Cada um dos enólogos, a partir da mesma casta e com vinhas de idade equiparável, mas em regiões com condições climáticas e solos completamente diferenciados, podia assim aplicar toda a sua capacidade na busca do seu melhor Pinot. Se o terroir tivesse de facto uma importância relevante, os vinhos acabariam por mostrar essa relevância ou ainda se uma determinada nuance técnica tivesse conferido ao vinho um perfil que se destacasse dos outros, o enólogo assumiria o papel mais influenciador. É claro que se tratou de um teste absolutamente empírico sem quaisquer pretensões científicas.

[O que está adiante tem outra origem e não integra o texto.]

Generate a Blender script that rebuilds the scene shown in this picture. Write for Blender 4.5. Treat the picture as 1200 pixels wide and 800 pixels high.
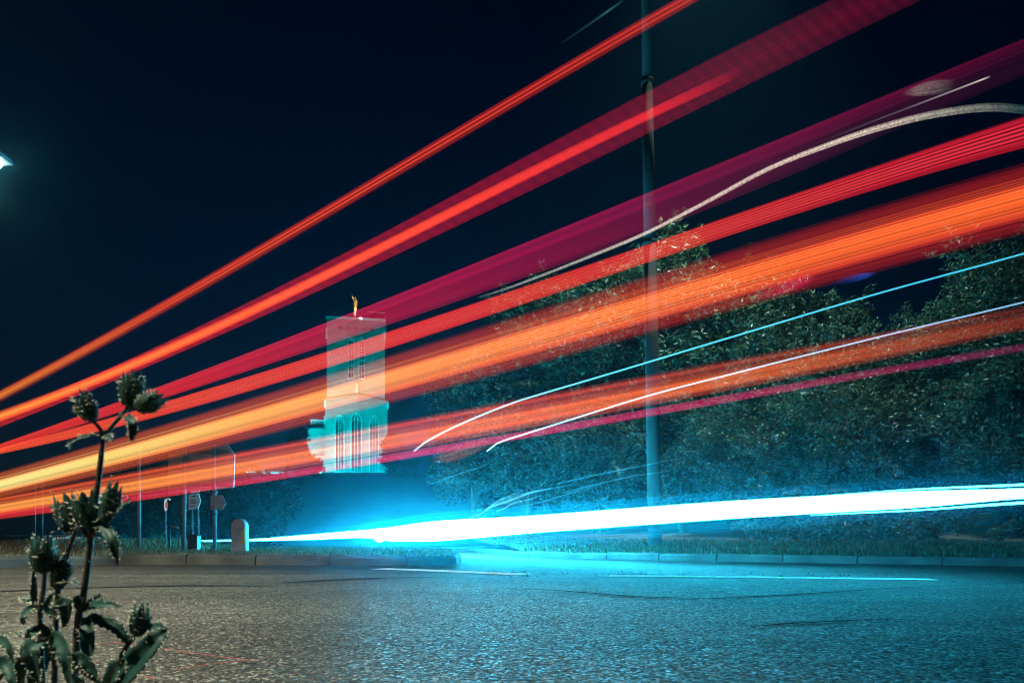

A conclusão após a prova dos vinhos, a qual foi acompanhada por uma explanação completa sobre as técnicas e os componentes utilizados, foi a de que, de facto, os vinhos se assemelhavam muito uns aos outros, apesar de algumas diferenças técnicas, sendo assim a casta o factor mais determinante. Ora, esta constatação, que infelizmente fere alguns egos da indústria (… ainda parece que existem eminências pardas…), faz de facto todo o sentido. O teste, na realidade, escondeu aquela que é a competência técnica que mais diferencia os enólogos entre si e que é a capacidade de prova colocada ao serviço da arte de fazer lotes.

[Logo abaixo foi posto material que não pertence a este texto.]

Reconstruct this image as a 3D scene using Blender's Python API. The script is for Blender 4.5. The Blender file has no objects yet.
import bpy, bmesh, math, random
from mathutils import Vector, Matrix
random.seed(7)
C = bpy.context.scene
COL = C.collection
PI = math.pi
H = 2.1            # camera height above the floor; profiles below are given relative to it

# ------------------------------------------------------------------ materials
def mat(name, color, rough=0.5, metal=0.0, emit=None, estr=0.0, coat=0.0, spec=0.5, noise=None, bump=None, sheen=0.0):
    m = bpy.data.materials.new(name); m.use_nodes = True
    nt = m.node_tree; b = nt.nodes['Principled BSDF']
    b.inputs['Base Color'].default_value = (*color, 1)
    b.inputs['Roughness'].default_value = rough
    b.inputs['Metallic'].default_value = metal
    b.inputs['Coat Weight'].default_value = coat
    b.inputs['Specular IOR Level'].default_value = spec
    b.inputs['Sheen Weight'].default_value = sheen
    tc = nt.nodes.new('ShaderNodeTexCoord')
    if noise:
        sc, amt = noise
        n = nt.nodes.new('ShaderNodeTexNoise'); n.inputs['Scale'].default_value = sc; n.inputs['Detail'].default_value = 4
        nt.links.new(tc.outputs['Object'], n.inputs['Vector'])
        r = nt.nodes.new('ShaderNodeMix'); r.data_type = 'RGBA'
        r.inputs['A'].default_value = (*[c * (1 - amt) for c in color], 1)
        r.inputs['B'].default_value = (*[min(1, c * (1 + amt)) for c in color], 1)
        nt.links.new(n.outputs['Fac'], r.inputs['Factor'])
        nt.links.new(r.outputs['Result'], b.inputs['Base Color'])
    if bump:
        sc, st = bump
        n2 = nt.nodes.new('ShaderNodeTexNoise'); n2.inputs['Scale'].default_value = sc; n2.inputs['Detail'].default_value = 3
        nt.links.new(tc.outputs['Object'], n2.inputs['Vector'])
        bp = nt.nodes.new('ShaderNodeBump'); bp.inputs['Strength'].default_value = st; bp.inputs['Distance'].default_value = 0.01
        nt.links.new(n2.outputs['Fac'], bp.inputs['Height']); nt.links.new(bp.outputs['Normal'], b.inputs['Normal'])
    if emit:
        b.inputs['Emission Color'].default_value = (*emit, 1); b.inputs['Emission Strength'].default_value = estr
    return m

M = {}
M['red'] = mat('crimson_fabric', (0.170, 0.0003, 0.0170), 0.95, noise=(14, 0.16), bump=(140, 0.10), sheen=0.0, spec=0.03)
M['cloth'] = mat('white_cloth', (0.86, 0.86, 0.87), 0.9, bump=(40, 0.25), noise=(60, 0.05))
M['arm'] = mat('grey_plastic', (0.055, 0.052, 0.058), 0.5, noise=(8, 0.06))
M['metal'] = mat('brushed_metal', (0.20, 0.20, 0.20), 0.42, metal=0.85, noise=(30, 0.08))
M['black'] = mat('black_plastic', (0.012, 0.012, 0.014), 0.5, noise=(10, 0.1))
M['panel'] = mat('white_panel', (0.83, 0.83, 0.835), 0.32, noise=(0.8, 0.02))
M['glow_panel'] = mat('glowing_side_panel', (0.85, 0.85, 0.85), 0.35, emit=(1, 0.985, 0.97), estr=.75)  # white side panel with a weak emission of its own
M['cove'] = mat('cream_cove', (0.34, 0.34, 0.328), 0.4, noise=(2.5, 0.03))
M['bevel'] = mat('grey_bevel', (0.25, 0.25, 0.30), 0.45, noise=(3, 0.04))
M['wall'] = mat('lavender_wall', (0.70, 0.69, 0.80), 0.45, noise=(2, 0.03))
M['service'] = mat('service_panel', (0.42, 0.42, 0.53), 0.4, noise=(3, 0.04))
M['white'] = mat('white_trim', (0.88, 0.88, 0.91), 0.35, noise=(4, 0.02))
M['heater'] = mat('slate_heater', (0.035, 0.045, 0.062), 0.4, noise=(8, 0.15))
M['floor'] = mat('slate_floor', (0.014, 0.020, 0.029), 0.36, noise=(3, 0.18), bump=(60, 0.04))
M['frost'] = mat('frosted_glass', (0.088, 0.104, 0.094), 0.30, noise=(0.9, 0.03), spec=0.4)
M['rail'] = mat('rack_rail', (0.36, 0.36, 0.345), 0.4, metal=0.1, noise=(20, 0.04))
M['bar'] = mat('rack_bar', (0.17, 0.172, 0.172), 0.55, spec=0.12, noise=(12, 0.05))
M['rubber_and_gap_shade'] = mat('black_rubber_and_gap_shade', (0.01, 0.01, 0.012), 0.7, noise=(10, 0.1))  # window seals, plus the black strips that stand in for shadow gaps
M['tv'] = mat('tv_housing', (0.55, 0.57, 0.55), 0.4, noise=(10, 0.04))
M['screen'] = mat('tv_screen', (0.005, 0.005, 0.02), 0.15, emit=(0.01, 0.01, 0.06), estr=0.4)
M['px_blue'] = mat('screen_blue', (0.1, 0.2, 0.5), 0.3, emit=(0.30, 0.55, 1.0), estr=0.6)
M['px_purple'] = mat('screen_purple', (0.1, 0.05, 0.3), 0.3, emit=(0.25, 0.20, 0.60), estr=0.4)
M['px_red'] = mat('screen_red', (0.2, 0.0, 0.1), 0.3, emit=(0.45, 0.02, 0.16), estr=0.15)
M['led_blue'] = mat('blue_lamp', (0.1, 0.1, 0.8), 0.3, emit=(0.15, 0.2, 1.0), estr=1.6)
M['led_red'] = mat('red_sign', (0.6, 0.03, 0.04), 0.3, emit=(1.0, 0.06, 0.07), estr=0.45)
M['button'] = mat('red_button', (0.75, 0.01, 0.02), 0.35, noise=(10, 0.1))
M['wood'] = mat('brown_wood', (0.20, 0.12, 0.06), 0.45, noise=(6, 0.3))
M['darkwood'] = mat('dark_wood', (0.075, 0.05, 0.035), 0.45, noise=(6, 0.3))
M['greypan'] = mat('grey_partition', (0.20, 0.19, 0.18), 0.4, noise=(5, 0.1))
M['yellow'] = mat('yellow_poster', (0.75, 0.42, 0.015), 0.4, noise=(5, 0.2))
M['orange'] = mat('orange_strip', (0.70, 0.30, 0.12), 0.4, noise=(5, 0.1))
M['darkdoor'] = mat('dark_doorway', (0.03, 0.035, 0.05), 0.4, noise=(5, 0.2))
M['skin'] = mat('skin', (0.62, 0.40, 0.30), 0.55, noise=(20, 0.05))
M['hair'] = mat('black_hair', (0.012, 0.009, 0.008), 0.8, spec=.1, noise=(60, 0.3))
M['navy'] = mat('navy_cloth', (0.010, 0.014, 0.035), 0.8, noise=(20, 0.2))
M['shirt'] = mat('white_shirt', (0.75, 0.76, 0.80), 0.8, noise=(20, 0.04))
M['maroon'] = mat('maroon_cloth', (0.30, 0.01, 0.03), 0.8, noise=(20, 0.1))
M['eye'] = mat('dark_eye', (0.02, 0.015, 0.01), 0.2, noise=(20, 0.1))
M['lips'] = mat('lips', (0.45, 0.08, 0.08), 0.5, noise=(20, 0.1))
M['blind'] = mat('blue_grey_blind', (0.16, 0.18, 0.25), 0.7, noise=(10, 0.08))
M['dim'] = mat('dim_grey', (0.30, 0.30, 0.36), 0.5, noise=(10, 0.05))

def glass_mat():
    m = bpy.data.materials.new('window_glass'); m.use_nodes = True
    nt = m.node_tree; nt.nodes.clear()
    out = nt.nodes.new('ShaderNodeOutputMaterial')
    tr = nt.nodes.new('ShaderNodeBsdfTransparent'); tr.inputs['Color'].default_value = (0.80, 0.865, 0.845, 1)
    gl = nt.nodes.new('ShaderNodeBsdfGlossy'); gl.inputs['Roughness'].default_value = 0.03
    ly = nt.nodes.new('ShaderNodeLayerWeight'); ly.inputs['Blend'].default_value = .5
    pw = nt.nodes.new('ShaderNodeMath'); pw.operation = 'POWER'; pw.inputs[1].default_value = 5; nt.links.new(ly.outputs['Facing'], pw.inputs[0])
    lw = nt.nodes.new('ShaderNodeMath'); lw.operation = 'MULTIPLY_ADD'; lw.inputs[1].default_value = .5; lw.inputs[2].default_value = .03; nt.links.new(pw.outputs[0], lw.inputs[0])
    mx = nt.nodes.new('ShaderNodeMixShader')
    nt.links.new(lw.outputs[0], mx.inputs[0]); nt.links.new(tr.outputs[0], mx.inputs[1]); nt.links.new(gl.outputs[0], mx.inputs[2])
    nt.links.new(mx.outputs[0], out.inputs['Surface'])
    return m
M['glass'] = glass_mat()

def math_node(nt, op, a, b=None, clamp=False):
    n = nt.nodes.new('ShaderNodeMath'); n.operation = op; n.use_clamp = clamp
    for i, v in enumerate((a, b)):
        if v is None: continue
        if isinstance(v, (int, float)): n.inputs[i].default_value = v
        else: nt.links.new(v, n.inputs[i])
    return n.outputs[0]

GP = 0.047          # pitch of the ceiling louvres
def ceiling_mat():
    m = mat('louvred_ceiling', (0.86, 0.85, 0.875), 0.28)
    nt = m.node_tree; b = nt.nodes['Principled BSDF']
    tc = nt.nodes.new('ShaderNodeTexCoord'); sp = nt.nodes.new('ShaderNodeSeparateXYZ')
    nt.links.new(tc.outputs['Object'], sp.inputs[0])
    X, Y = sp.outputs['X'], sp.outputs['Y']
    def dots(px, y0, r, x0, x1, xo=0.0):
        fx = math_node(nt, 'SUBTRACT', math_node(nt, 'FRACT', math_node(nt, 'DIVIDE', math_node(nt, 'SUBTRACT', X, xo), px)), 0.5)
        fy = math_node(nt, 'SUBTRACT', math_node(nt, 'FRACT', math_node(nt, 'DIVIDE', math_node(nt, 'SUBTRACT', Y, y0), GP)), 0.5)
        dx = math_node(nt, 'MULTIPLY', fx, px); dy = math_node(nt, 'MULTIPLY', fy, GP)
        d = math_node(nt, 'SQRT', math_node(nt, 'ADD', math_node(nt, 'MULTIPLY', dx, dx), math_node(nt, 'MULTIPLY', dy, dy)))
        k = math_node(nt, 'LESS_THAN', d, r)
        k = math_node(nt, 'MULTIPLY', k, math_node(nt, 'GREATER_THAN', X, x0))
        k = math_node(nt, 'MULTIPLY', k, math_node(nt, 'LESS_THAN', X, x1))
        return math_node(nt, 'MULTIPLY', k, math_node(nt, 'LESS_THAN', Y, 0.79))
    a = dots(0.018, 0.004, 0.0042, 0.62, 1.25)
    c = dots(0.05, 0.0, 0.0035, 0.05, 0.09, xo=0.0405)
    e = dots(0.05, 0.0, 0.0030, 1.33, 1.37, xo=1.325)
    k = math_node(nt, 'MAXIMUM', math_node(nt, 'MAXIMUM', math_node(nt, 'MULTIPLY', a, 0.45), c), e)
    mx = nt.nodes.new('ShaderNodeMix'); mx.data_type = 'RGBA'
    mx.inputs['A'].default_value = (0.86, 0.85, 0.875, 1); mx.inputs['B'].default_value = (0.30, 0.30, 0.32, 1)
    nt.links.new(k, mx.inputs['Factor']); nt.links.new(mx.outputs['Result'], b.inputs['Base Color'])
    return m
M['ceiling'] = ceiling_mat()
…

Actualmente já é vulgar ouvir-se que “o difícil é fazer mau vinho”. Com a variedade de soluções tecnológicas, que os enólogos têm em seu poder e com a universalidade e o grau de conhecimento atingidos nesta área, fazer mau vinho até já podia ser considerado “crime público”.
Os fenómenos de vedetismo de alguns enólogos, que eram muito alimentados sobretudo na imprensa internacional dos anos 90, nomeadamente com o surgimento dos “flying winemakers” (tivemos o privilégio de conhecer alguns como Michel Roland e Philip Shaw) contribuíram para que se criassem alguns mitos (urbanos?...), alguns deles que ainda hoje persistem.
O facto é que nos últimos anos, a crítica também evoluiu e já dificilmente se ilude. O enólogo é importante, mas está longe de ser o factor determinante. A uva – o fruto - condiciona tudo. E se é verdade que muitas correcções se podem fazer sobre as uvas da má vindima, também não é menos verdade que de uvas medianas não saem grandes vinhos.
A casta e a vinha fazem de facto toda a diferença. E os enólogos que, por sorte ou por sabedoria, se conseguem acercar das melhores castas e vinhas, conseguem de facto destacar- se dos outros. Basta muitas vezes não inventar e seguir as técnicas mais simples, pois os grandes vinhos já trazem o seu” passaporte carimbado” ao caírem no tegão.